Even in the unlikely event that all the reforms Natapoff recommends were created (and worked as intended), deeper structural and ethical issues remain. Consider the question an inner-city child asked the author, "Police let dealers stay on the corner 'cuz they snitchin'. Is that legal? I mean, can the police do that?" After being told by the author that the authorities did have discretion to let offenders remain free, not surprisingly the student said, "that ain't right" and another commented, "so all you got to do is snitch and you can keep on dealing." (p. 121)

This reflects the broader conundrum of criminal justice in a democratic society. Can the student's concern be honestly responded to without creating undue cynicism and delegitmating sacred myths about the rule of law? What should the student be told?
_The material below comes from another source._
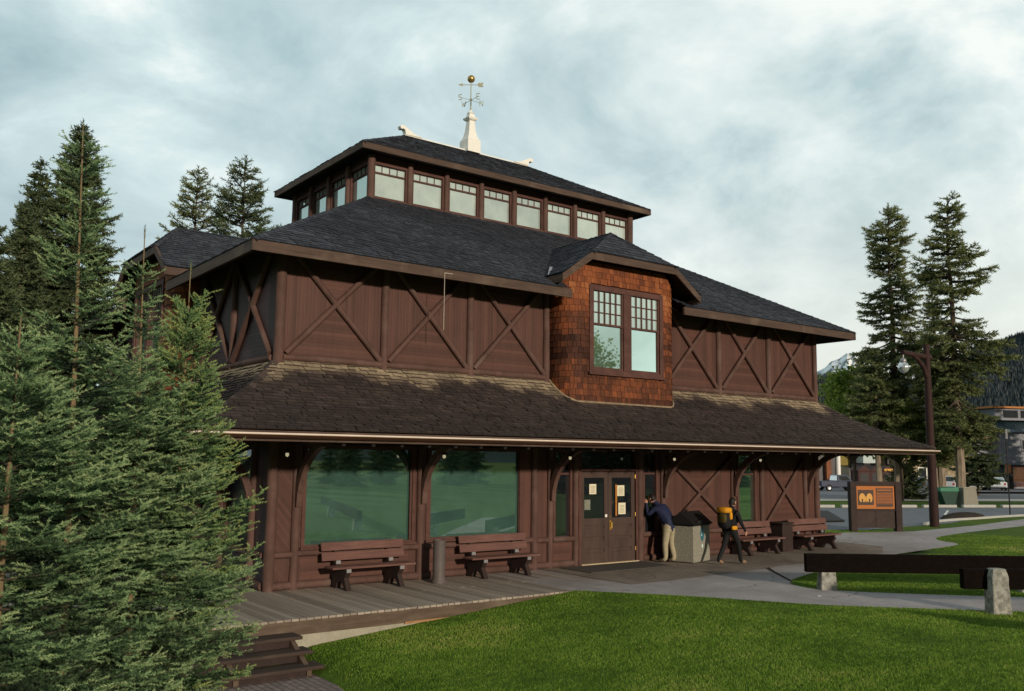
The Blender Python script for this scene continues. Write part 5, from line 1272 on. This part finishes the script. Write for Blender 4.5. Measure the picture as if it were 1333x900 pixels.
# ------------------------------------------------------------------ vehicles
GLASSC = m_glass('car_glass', (.012, .014, .018), .18)
TYRE = m_plain('tyre', (.016, .016, .017), .85); RIM = m_plain('rim', (.35, .35, .36), .4, .1, 9, .5, .03, .6); LAMPW = m_plain('head_lamp', (.75, .75, .7), .2); LAMPR = m_plain('tail_lamp', (.35, .02, .015), .3)
def vehicle(label, name, cat, x, y, rz, length, width, lower, cabin, color, wheels=(.19, .80), wr=.33, bed=None):
    """lower: side outline of the body; cabin: side outline of the greenhouse (x along the length, z up)"""
    z0 = gz(x, y) + .01; t = thing(name, label, cat, (x, y, z0), rz); paint = m_plain('paint_' + name + label[:6].replace(' ', '_'), color, .28, .08, 3, .6, .02)
    def loft(poly, rows):
        mb = MB(); rings = []
        for yy, ins in rows:
            cx = sum(p[0] for p in poly) / len(poly); cz = sum(p[1] for p in poly) / len(poly)
            rings.append([(p[0] + (cx - p[0]) * ins, yy, p[1] + (cz - p[1]) * ins) for p in poly])
        mb.grid_faces(rings); return mb
    h = width / 2
    b = loft(lower, [(-h, .05), (-h + .07, .0), (h - .07, .0), (h, .05)]).build('body', paint, t, bevel=.03)
    # cabin tapers inwards to the roof
    zt = max(p[1] for p in cabin); zb = min(p[1] for p in cabin)
    mb = MB(); yin = lambda z: h - .06 - .16 * (z - zb) / (zt - zb)
    mb.grid_faces([[(p[0], -yin(p[1]), p[1]) for p in cabin], [(p[0], yin(p[1]), p[1]) for p in cabin]]); mb.build('cabin', paint, t, bevel=.03)
    n = len(cabin); c0, c1, c2, c3 = cabin[0], cabin[1], cabin[2], cabin[3]       # rear bottom, rear top, front top, front bottom
    for s in (-1, 1):
        mb = MB()
        def pt(u, v):
            lo = (c0[0] + (c3[0] - c0[0]) * u, c0[1] + (c3[1] - c0[1]) * u); hi = (c1[0] + (c2[0] - c1[0]) * u, c1[1] + (c2[1] - c1[1]) * u)
            xx, zz = lo[0] + (hi[0] - lo[0]) * v, lo[1] + (hi[1] - lo[1]) * v; return (xx, s * (yin(zz) + .006), zz)
        for u0, u1 in ((.07, .34), (.37, .64), (.67, .93)) if not bed else ((.12, .88),): mb.face([pt(u0, .12), pt(u1, .12), pt(u1, .86), pt(u0, .86)])
        mb.build('side_window', GLASSC, t, fix=False)
    for (pb, ptp, nm, sgn) in ((c3, c2, 'windscreen', 1), (c0, c1, 'rear_window', -1)):
        mb = MB(); q = lambda v, e: (pb[0] + (ptp[0] - pb[0]) * v + sgn * .012, e * (yin(pb[1] + (ptp[1] - pb[1]) * v) - .08), pb[1] + (ptp[1] - pb[1]) * v + .006)
        mb.face([q(.12, -1), q(.12, 1), q(.88, 1), q(.88, -1)]); mb.build(nm, GLASSC, t, fix=False)
    for f in wheels:
        for s in (-1, 1):
            mb = MB(); cx_ = f * length
            prof = [(wr * .6, -.10), (wr * .95, -.10), (wr, -.06), (wr, .06), (wr * .95, .10), (wr * .6, .10)]
            mb.grid_faces([[(cx_ + r * math.cos(a * math.pi / 9), s * (h - .09) + yy, wr + r * math.sin(a * math.pi / 9)) for a in range(18)] for r, yy in prof], caps=False)
            wl = mb.build('wheel', TYRE, t); mb = MB()
            mb.grid_faces([[(cx_ + r * math.cos(a * math.pi / 9), s * (h - .09) + s * yy, wr + r * math.sin(a * math.pi / 9)) for a in range(18)] for r, yy in ((wr * .62, .06), (wr * .55, .085), (wr * .2, .07))]); mb.build('rim', RIM, wl)
    x0, x1 = min(p[0] for p in lower), max(p[0] for p in lower)
    for s in (-1, 1):
        mb = MB(); mb.box(x1 - .06, x1 + .012, s * (h - .30) - .16, s * (h - .30) + .16, .58, .74); mb.build('headlight', LAMPW, t)
        mb = MB(); mb.box(x0 - .012, x0 + .06, s * (h - .22) - .10, s * (h - .22) + .10, .62, .82); mb.build('tail_light', LAMPR, t)
    mb = MB(); mb.box(x1 - .05, x1 + .05, -h + .08, h - .08, .34, .46); mb.box(x0 - .05, x0 + .05, -h + .08, h - .08, .36, .48); mb.build('bumper', RIM, t, bevel=.02)
    if bed:
        mb = MB(); mb.box(bed[0], bed[1], -h + .12, h - .12, bed[2] - .02, bed[2] + .004); mb.build('cargo_bed', M['black'], t)
    return t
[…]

Some possibilities: — that in complex settings obtaining one goal may mean sacrificing another and rules often conflict; that means and ends are imperfectly integrated; that societies are awash in moral dilemmas and trade offs; that those in positions of authority sometimes do the wrong thing in order to do the right thing; that desirable as well as dastardly deeds can occur under cover of darkness; that sunlight can illuminate as well as blind; that discretion can no more be eliminated than it can be given free rein; and that within these limits good persons and policies matter.The problem is not discretion or secrecy but the lack of adequate rules, accountability and oversight. Alexandra Natapoff's probing study helps us see that while Dr.Faustus indeed has a seat, it need not (and must not) be at the head of the table.